● **Task to carry out**: Provide an exact copy of the data, excluding the images.

● **Supplied information**:
▬▬▬▬▬▬▬▬▬▬
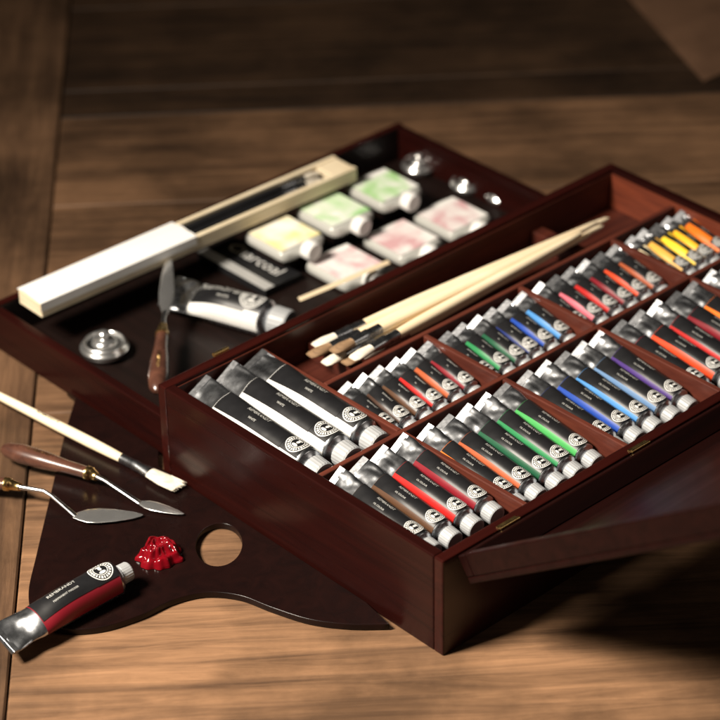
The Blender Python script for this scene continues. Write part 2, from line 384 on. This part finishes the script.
fill(sm2,C[2]+d,C[3]-d,YB-d,['olive','green','dark green','navy','blue','light blue'],'middle row green and blue compartment',G2,R3,.065)
fill(sm2,C[3]+d,C[4]-d,YB-d,['crimson','pink','red','maroon','scarlet','rust'],'middle row red compartment',G2,R3,.065)
fill(sm4,C[4]+d,L-T-.001,YB-d,['cream','ochre','yellow','golden yellow','orange'],'middle row yellow compartment',G2,R3,.065)
# ---------------- brushes ----------------
def brush(tip,end,label,group=None,rad=.0033,flat=1.6,bm=BRIS,hm=PINE,bl=.022,fl=.026,imprint=False,hairs=0):
    root=empty('paint_brush',tip);tag(root,label,'brush',group)
    v=end-tip;Ln=v.length;u=v/Ln;side=u.cross(Vector((0,0,1))).normalized();up=side.cross(u)
    P=lambda t_:u*t_
    b=MB();b.sweep([P(.0),P(.003),P(bl*.5),P(bl+.002)],[(rad*.8*flat,.0005),(rad*flat*1.05,.0012),(rad*flat*1.08,rad*.8),(rad*.95*flat*.85,rad*.8)],20)
    rr=random.Random(5)
    for k in range(hairs):
        q=rr.uniform(-1,1);z_=rr.uniform(-.3,.6)
        a0=P(bl*.45)+side*q*rad*flat*1.0+up*z_*rad*.6
        a1=P(rr.uniform(-.0035,.002))+side*(q*rad*flat*1.05+rr.uniform(-.0009,.0009))+up*(z_*.0006+rr.uniform(0,.0008))
        b.sweep([a0,lerp(a0,a1,.5)+up*.0002,a1],[(.00035,.00035),(.0003,.0003),(.00008,.00008)],5)
    obj('bristles',b,bm,root)
    f=MB();f.sweep([P(bl),P(bl+fl*.4),P(bl+fl*.55),P(bl+fl*.6),P(bl+fl)],[(rad*flat*.9,rad*.85),(rad*1.12,rad*1.05),(rad*1.16,rad*1.16),(rad*1.02,rad*1.02),(rad*1.05,rad*1.05)],20)
    obj('ferrule',f,SILV,root)
    s0=bl+fl-.002;h=MB();rem=Ln-s0
    prof=[(0,.95),(.08,1.1),(.2,1.2),(.4,1.15),(.7,.92),(.93,.68),(.985,.5),(1,.15)]
    h.sweep([P(s0+rem*a) for a,_ in prof],[(rad*q,rad*q) for _,q in prof],18)
    ho=obj('handle',h,hm,root)
    if imprint:
        mb=MB();vv,ff=text_geo('REMBRANDT 8',.0036)
        cen=s0+rem*.45
        mb.add([P(cen-x_)+side*y_+Vector((0,0,rad*1.12+.0004-abs(y_)*.3)) for x_,y_,_ in vv],ff)
        obj('imprint',mb,BLACK,ho)
    return root
bs=[((314,346),(609,218),0),((309,356),(603,226),0),((324,364),(590,234),0),((344,364),(574,242),0),((362,357),(556,250),0),((332,352),(598,222),.0086),((352,359),(582,233),.0086)]
nm=['nearest the tray wall','second from tray wall','third from tray wall with bristles nearest the camera','fourth from tray wall','nearest the middle row tubes','lying on top of the others, reaching farther right','lying on top of the others, nearer the tubes']
for i,(a,b_,dz) in enumerate(bs):
    zz=ZR+.0049+dz
    brush(at(a[0],a[1],zz),at(b_[0],b_[1],zz),f"pale handled paint brush in the box, {nm[i]}",'brushes lying in the long compartment',.0040,1.2,BRISD if i%2 else BRIS,PINE,.020,.028)
brush(at(178,487,.010),at(-40,376,.012),'cream handled flat brush with white bristles lying on the palette',None,.0036,1.8,BRIS,PINE,.028,.030,True,60)
# ---------------- knives ----------------
def knife(pts_h,ferr,shaft,blade,bw,label,group=None,bmat=None):
    root=empty('palette_knife',pts_h[0]);tag(root,label,'palette knife',group);o=pts_h[0]
    a,b_=pts_h
    prof=[(0,.25),(.02,.6),(.08,.95),(.25,1.2),(.5,1.1),(.75,.8),(.92,.75),(1,.7)]
    h=MB().sweep([lerp(a,b_,q)-o for q,_ in prof],[(.0070*k,.0060*k) for _,k in prof],20)
    ho=obj('handle',h,WALN,root)
    u=(b_-a).normalized()
    obj('ferrule',MB().sweep([b_-o-u*.001,b_-o+u*.003,b_-o+u*.0035,ferr-o],[(.0056,.0050),(.0054,.0050),(.0044,.0042),(.003,.003)],18),BRASS,root)
    sp=[ferr]+shaft
    obj('shank',MB().sweep([q-o for q in sp],[(.0020,.0020)]+[(.0016,.0015)]*(len(sp)-2)+[(.0022,.0009)],12),STEEL,root)
    bp=[];bsx=[]
    for q,k in ((0,.25),(.08,.55),(.2,.9),(.35,1),(.6,.85),(.85,.5),(.96,.22),(1,.03)):
        bp.append(lerp(blade[0],blade[1],q)-o);bsx.append((bw*k,.0005))
    obj('blade',MB().sweep(bp,bsx,16),bmat or STEEL,root)
    mb=MB();vv,ff=text_geo('REMBRANDT',.0042);side=u.cross(Vector((0,0,1))).normalized();cen=lerp(a,b_,.45)-o
    mb.add([cen+u*x_-side*y_+Vector((0,0,.0072-abs(y_)*.25)) for x_,y_,_ in vv],ff);obj('imprint',mb,BRASS,ho)
    return root
knife([at(2,448,.012),at(88,473,.014)],at(97,477,.0145),[at(104,480,.0145),at(140,503,.0085)],[at(138,502,.0085),at(184,514,.0078)],.0055,'palette knife with walnut handle and small narrow blade, beside the flat brush','palette knives beside the box',CUPM)
knife([at(-60,478,.012),at(6,484,.0135)],at(20,487,.014),[at(44,491,.014),at(52,496,.013),at(76,516,.0085)],[at(73,516,.0085),at(143,515,.0078)],.0092,'palette knife with broad leaf shaped blade, its handle leaving the frame','palette knives beside the box',CUPM)
knife([at(157,392,.030),at(162,335,.030)],at(163,325,.031),[at(164,316,.032),at(165,311,.033)],[at(165,315,.0325),at(169,252,.042)],.0062,'palette knife standing up inside the tray against the large tube','palette knives',CUPM)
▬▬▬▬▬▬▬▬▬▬
● **Task solution**:
The Blender Python script for this scene continues. Write part 2, from line 384 on. This part finishes the script.
fill(sm2,C[2]+d,C[3]-d,YB-d,['olive','green','dark green','navy','blue','light blue'],'middle row green and blue compartment',G2,R3,.065)
fill(sm2,C[3]+d,C[4]-d,YB-d,['crimson','pink','red','maroon','scarlet','rust'],'middle row red compartment',G2,R3,.065)
fill(sm4,C[4]+d,L-T-.001,YB-d,['cream','ochre','yellow','golden yellow','orange'],'middle row yellow compartment',G2,R3,.065)
# ---------------- brushes ----------------
def brush(tip,end,label,group=None,rad=.0033,flat=1.6,bm=BRIS,hm=PINE,bl=.022,fl=.026,imprint=False,hairs=0):
    root=empty('paint_brush',tip);tag(root,label,'brush',group)
    v=end-tip;Ln=v.length;u=v/Ln;side=u.cross(Vector((0,0,1))).normalized();up=side.cross(u)
    P=lambda t_:u*t_
    b=MB();b.sweep([P(.0),P(.003),P(bl*.5),P(bl+.002)],[(rad*.8*flat,.0005),(rad*flat*1.05,.0012),(rad*flat*1.08,rad*.8),(rad*.95*flat*.85,rad*.8)],20)
    rr=random.Random(5)
    for k in range(hairs):
        q=rr.uniform(-1,1);z_=rr.uniform(-.3,.6)
        a0=P(bl*.45)+side*q*rad*flat*1.0+up*z_*rad*.6
        a1=P(rr.uniform(-.0035,.002))+side*(q*rad*flat*1.05+rr.uniform(-.0009,.0009))+up*(z_*.0006+rr.uniform(0,.0008))
        b.sweep([a0,lerp(a0,a1,.5)+up*.0002,a1],[(.00035,.00035),(.0003,.0003),(.00008,.00008)],5)
    obj('bristles',b,bm,root)
    f=MB();f.sweep([P(bl),P(bl+fl*.4),P(bl+fl*.55),P(bl+fl*.6),P(bl+fl)],[(rad*flat*.9,rad*.85),(rad*1.12,rad*1.05),(rad*1.16,rad*1.16),(rad*1.02,rad*1.02),(rad*1.05,rad*1.05)],20)
    obj('ferrule',f,SILV,root)
    s0=bl+fl-.002;h=MB();rem=Ln-s0
    prof=[(0,.95),(.08,1.1),(.2,1.2),(.4,1.15),(.7,.92),(.93,.68),(.985,.5),(1,.15)]
    h.sweep([P(s0+rem*a) for a,_ in prof],[(rad*q,rad*q) for _,q in prof],18)
    ho=obj('handle',h,hm,root)
    if imprint:
        mb=MB();vv,ff=text_geo('REMBRANDT 8',.0036)
        cen=s0+rem*.45
        mb.add([P(cen-x_)+side*y_+Vector((0,0,rad*1.12+.0004-abs(y_)*.3)) for x_,y_,_ in vv],ff)
        obj('imprint',mb,BLACK,ho)
    return root
bs=[((314,346),(609,218),0),((309,356),(603,226),0),((324,364),(590,234),0),((344,364),(574,242),0),((362,357),(556,250),0),((332,352),(598,222),.0086),((352,359),(582,233),.0086)]
nm=['nearest the tray wall','second from tray wall','third from tray wall with bristles nearest the camera','fourth from tray wall','nearest the middle row tubes','lying on top of the others, reaching farther right','lying on top of the others, nearer the tubes']
for i,(a,b_,dz) in enumerate(bs):
    zz=ZR+.0049+dz
    brush(at(a[0],a[1],zz),at(b_[0],b_[1],zz),f"pale handled paint brush in the box, {nm[i]}",'brushes lying in the long compartment',.0040,1.2,BRISD if i%2 else BRIS,PINE,.020,.028)
brush(at(178,487,.010),at(-40,376,.012),'cream handled flat brush with white bristles lying on the palette',None,.0036,1.8,BRIS,PINE,.028,.030,True,60)
# ---------------- knives ----------------
def knife(pts_h,ferr,shaft,blade,bw,label,group=None,bmat=None):
    root=empty('palette_knife',pts_h[0]);tag(root,label,'palette knife',group);o=pts_h[0]
    a,b_=pts_h
    prof=[(0,.25),(.02,.6),(.08,.95),(.25,1.2),(.5,1.1),(.75,.8),(.92,.75),(1,.7)]
    h=MB().sweep([lerp(a,b_,q)-o for q,_ in prof],[(.0070*k,.0060*k) for _,k in prof],20)
    ho=obj('handle',h,WALN,root)
    u=(b_-a).normalized()
    obj('ferrule',MB().sweep([b_-o-u*.001,b_-o+u*.003,b_-o+u*.0035,ferr-o],[(.0056,.0050),(.0054,.0050),(.0044,.0042),(.003,.003)],18),BRASS,root)
    sp=[ferr]+shaft
    obj('shank',MB().sweep([q-o for q in sp],[(.0020,.0020)]+[(.0016,.0015)]*(len(sp)-2)+[(.0022,.0009)],12),STEEL,root)
    bp=[];bsx=[]
    for q,k in ((0,.25),(.08,.55),(.2,.9),(.35,1),(.6,.85),(.85,.5),(.96,.22),(1,.03)):
        bp.append(lerp(blade[0],blade[1],q)-o);bsx.append((bw*k,.0005))
    obj('blade',MB().sweep(bp,bsx,16),bmat or STEEL,root)
    mb=MB();vv,ff=text_geo('REMBRANDT',.0042);side=u.cross(Vector((0,0,1))).normalized();cen=lerp(a,b_,.45)-o
    mb.add([cen+u*x_-side*y_+Vector((0,0,.0072-abs(y_)*.25)) for x_,y_,_ in vv],ff);obj('imprint',mb,BRASS,ho)
    return root
knife([at(2,448,.012),at(88,473,.014)],at(97,477,.0145),[at(104,480,.0145),at(140,503,.0085)],[at(138,502,.0085),at(184,514,.0078)],.0055,'palette knife with walnut handle and small narrow blade, beside the flat brush','palette knives beside the box',CUPM)
knife([at(-60,478,.012),at(6,484,.0135)],at(20,487,.014),[at(44,491,.014),at(52,496,.013),at(76,516,.0085)],[at(73,516,.0085),at(143,515,.0078)],.0092,'palette knife with broad leaf shaped blade, its handle leaving the frame','palette knives beside the box',CUPM)
knife([at(157,392,.030),at(162,335,.030)],at(163,325,.031),[at(164,316,.032),at(165,311,.033)],[at(165,315,.0325),at(169,252,.042)],.0062,'palette knife standing up inside the tray against the large tube','palette knives',CUPM)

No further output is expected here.